Just this March, the Department of Transportation quietly shelved a comment period on an early-stage Obama administration regulation, opposed by the industry, that would have required airlines and ticket agents to disclose luggage fees at all points in the fare search process. That effectively leaves the proposed regulation in limbo.
The industry has also won favor with Trump appointees who have indicated early support for the broad outlines of Shuster’s air traffic control overhaul. All the major U.S. carriers except Delta Air Lines support Shuster’s plan, which would remove air traffic control operations from the FAA and place them under a nonprofit corporation governed by a board dominated by the aviation industry.
Shuster didn’t succeed in getting his plan through Congress last year but is expected to reintroduce similar legislation in the coming weeks.
Domestic airlines made a net profit of $13.5 billion after taxes in 2016, DOT’s Bureau of Transportation Statistics reported Tuesday. That figure is down 45.6 percent from 2015. Airlines also collected $4.2 billion in bag fees and $2.9 billion from ticket change fees last year.
But they also face millions of often stressed-out, angry customers, whose gripes range from ever-more-cramped seats to the increasing array of fees and extra charges for amenities like checked luggage, changed flights and, on some airlines, access to the overhead bins. That’s on top of the incidents whose videos have spread on social media — including the dragging of Dao, and an altercation that broke out after an American Airlines flight attendant seized a stroller from a woman flying with her children.
Some Republicans at Tuesday’s hearing joined Democrats in complaining about the decline in competition.
“It’s an absolute joke that there’s competition within the airline industry,” said GOP Rep. Duncan Hunter of California, noting the shortage of nonstop flights he can take back to Washington. “If you just look at San Diego, it’s United Airlines. I have no other options.”
Republican Rep. Blake Farenthold of Texas quizzed airline executives about the proliferation of ancillary fees.
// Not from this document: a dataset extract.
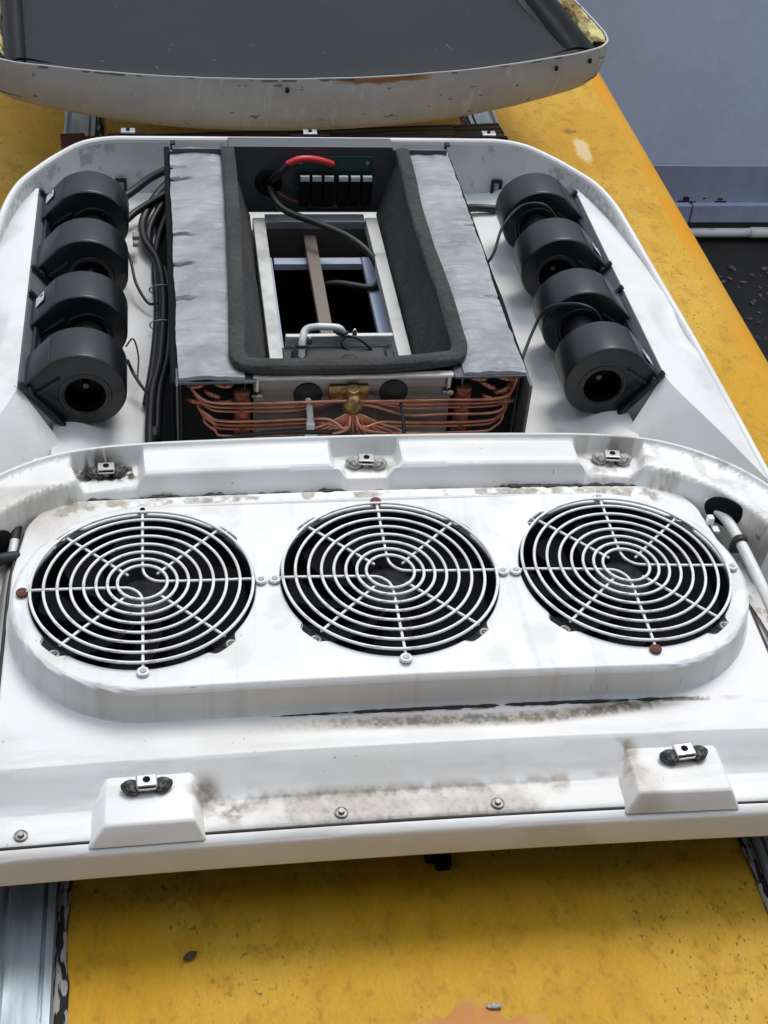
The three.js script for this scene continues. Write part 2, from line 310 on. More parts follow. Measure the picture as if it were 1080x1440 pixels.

But again, Republican lawmakers said, big government intervention should not be the answer.
Rep. Rick Crawford (R-Ark.) said he doesn’t want to “jump into a competitive model and apply re-regulation, but that means that the industry has to do some self-regulation to demonstrate that you don’t need interference from Congress.”
If Congress eventually decides to step in, it could use its upcoming FAA reauthorization bill to address specific issues, perhaps through studies or directives to DOT. But lawmakers are unlikely to order a wholesale revamping of the way airlines treat its customers.
Based on questioning at Tuesday’s hearing, issues that could make the cut include the length and complex wording of most airlines’ contracts of carriage, to which passengers agree when buying a ticket, as well as the relative lack of “in-lining,” in which airlines that bump passengers rebook them on a competitor’s flight.
Munoz, the United CEO, agreed with lawmakers’ call for self-improvement while apologizing again for his company’s treatment of Dao.
“The last three weeks I have spent literally every single day thinking about how we got to this point,” the chief executive said.
Munoz listed a number of policy changes the airline has made in response to the incident and vowed to provide more regular training to employees. “Our curriculum for customer service training and dealing with de-escalation issues is something we have to strengthen,” he said.
Brianna Gurciullo contributed to this report.